MINNEAPOLIS -- Early last week, right after The Athletic reported that UCLA had offered Kentucky's John Calipari a six-year contract worth $48 million, a lot of us who write and talk about college basketball for a living spent a few minutes laughing because, well, because it was hilarious. I mean, how delusional do you have to be to think you could get a coach to leave his great job for your inferior job by offering less money than he currently makes to live in a market where the cost of living is drastically higher?

Such a weird pursuit. Such a waste of time.

So we all got our jokes off -- mostly via Twitter. Meantime, a man named Michael Hanna, who writes for GoJoeBruin.com, was in those same Twitter streets challenging every national media member who dared mock UCLA and its nonsensical coaching search. From his perspective, this was a classic case of the national media just not understanding what the locals understood. We were all misguided, at best, biased or dumb, at worst. So you can imagine the smile on my face when I saw the following tweet this weekend.

In other words, the same diehards who were rationalizing UCLA's confusing search a week ago have now turned on the people running, or working on behalf of, the UCLA athletic department they love. And, honestly, who could blame them? UCLA fired Steve Alford on New Year's Eve and has spent the past three months doing little more than pursuing John Calipari and a bunch of other high-profile coaches who had no real interest in the job. Eventually, school officials figured out what everybody else already knew -- i.e., that no great coach with a great job in a great league wants to work at UCLA, where expectations are way out of whack and the hot seat is always just around the corner -- and began focusing on a second tier of candidates headlined by TCU's Jamie Dixon. And that's when things really got stupid.

Dixon has an $8 million buyout, you see?

So when the Los Angeles Times reported last week that UCLA was finalizing a deal with Dixon, it was reasonable to assume UCLA had decided to pay Dixon's $8 million buyout because how else did UCLA think it was going to get a deal done? The only reason a school would ever lower a buyout is if the school wants its coach to leave -- like Memphis wanted Josh Pastner to leave for Georgia Tech in April 2016. But TCU does not want Dixon to leave. So TCU was never going to lower the buyout even if UCLA, for reasons that remain unclear, apparently thought TCU might. Eventually, though, UCLA officials finally figured out, again, what everybody else already knew -- i.e., that Dixon's buyout would remain $8 million -- and, incredibly, backed away, meaning UCLA pursued a coach with an $8 million buyout but ultimately decided not to hire him because of, follow me here, an $8 million buyout. And now the same man who was defending UCLA passionately a week ago has resorted to calling UCLA a "cheap-ass clown program."
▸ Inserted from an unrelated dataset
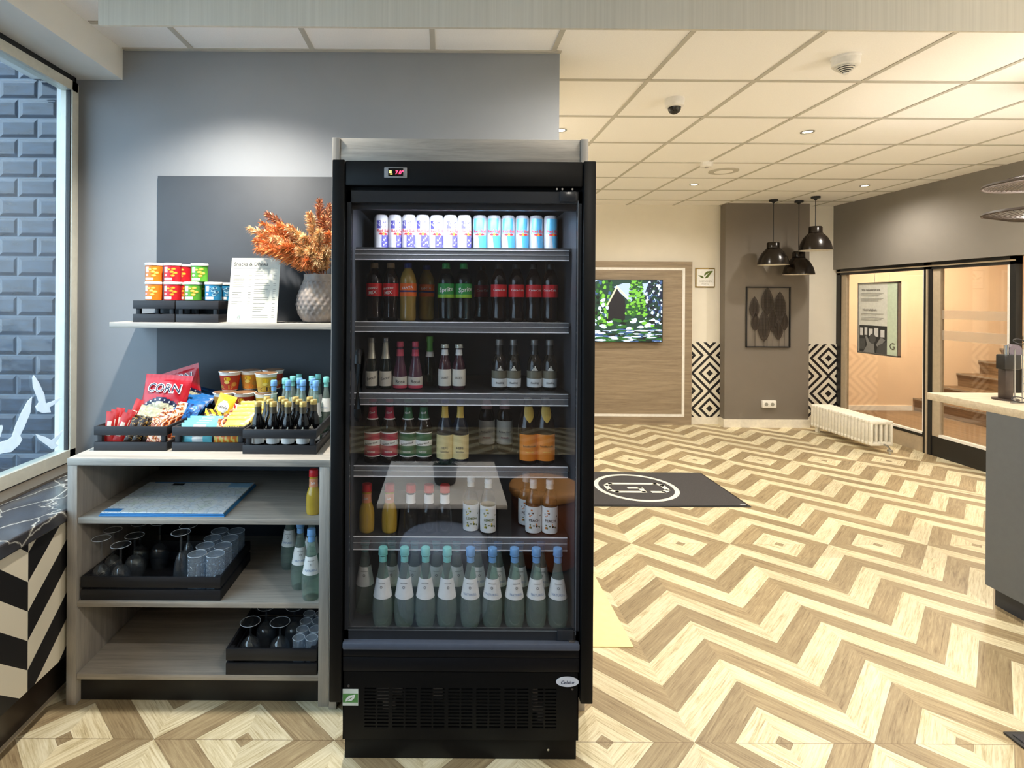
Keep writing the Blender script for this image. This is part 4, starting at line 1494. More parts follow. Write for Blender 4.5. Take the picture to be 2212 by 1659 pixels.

That's quite the turn of events.

Honestly, I'm not sure what's dumber -- offering John Calipari a lesser job for less money or pursuing Jamie Dixon when you're unwilling to pay the $8 million buyout his contract always stated it would take to get him. But both are undeniably dumb. And it really is hard to imagine a coaching search being run more poorly than this one. UCLA was the first big job to open and will be the last big job to get filled.

Which is not to suggest UCLA won't still land a nice coach.

This remains a top-20 job. Somebody good will take it.

But if UCLA does end up with a nice coach, it'll do so in spite of the clumsy and illogical search it is conducting. Athletic director Dan Guerrero and the people assisting him should've been able to figure out months ago what's possible and impossible, what's realistic and unrealistic. Instead, UCLA officials have been pursuing coaches it can't get and at least one it, at the end of the day, balked at paying.

Just a mess.

And, yes, I realize conducting a coaching search is probably harder than most understand. But this one should've never been this hard. Or misguided. Or lengthy. Or nonsensical. Or frustrating for the fans who want to believe UCLA knows what it's doing but are slowly realizing UCLA has no idea what it's doing.